Friday, September 9, 2011

No 9/11 Conspiracy

The terrorist attacks that occurred in New York City ten years ago is all that anyone seems to be talking about these days.  Whatever the medium, wherever I turn, I am reminded of how the world changed on Sept 11, 2001.  Strangely, it seems that much of the conversation about this terrible event surrounds the possibility that it may have not been a terrorist attack at all.

As a scientist, I can appreciate the desire to question things and dig deeper for the truth when things do not seem to add up.  In the case of 9/11, as with the moon landing (which, of course, did happen), the "deniers" or conspiracy theorists are wasting their collective breath.

The various myths surrounding 9/11 have been debunked countless times by specialists in various fields.  The satisfactory answers that were provided when 9/11 conspiracists first made noise many years ago are as correct today as they were at that time.  It is as though these myths have a certain shelf life.  The answers become forgotten, and the myths resurface.  The experts are again called in to debunk them, and on it goes in a dizzying and wasteful cycle.
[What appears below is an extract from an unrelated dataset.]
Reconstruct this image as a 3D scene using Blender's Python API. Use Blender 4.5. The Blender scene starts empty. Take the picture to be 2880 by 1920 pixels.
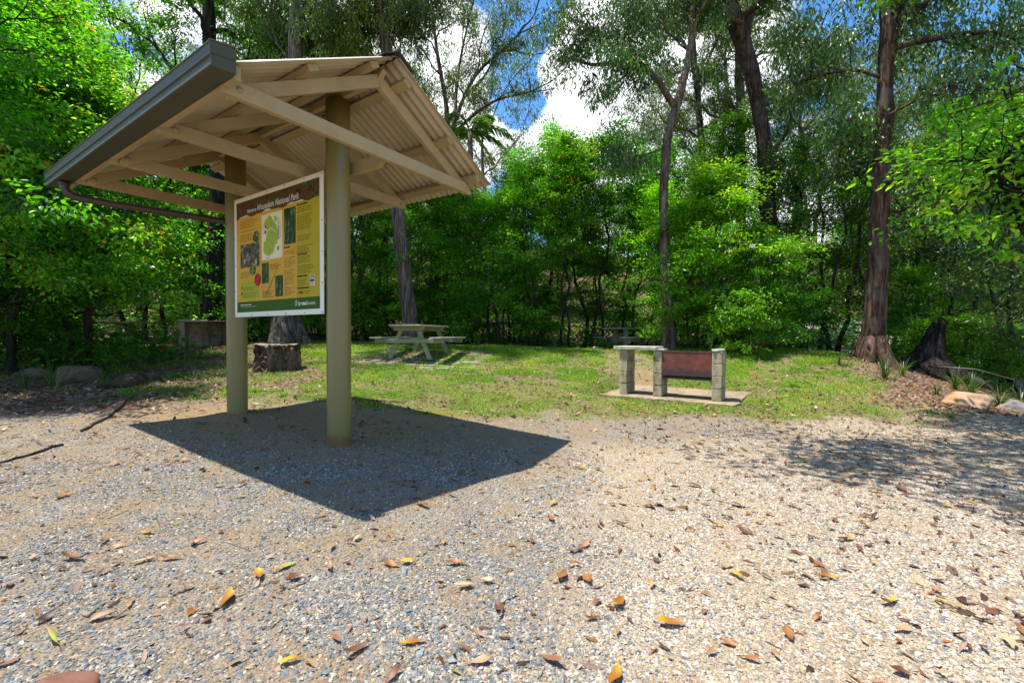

I have read that people who get emotionally involved in conspiracy theories usually have certain psychological issues associated with them.  Somehow, strange myths become a comfort to them.  I wonder if these people just like to feel smart - as though they know something that the majority of the population does not.  Those that blather on about how George Bush was in on the attacks remind me of people who talk a lot about how good they are at something.  In my experience, the worst musicians are the ones who brag about their talent.

I remember where I was when the towers fell.  I was leaving an engineering course when it was announced, and I just imagined people running around everywhere like ants whose sandhill had been squashed.  At the time, I had never been to New York City, nor did I know the significance of those particular towers.

On my first visit to Manhattan, years later, I stared at the place where the structures once stood, and shook my head at the instability of the world. 

Not so amazingly, 97% of Americans remember where they were when they heard the news about 9/11.  There is also surely a quiet majority that shake their heads when attention-craving people try to spread their version of the events of that day.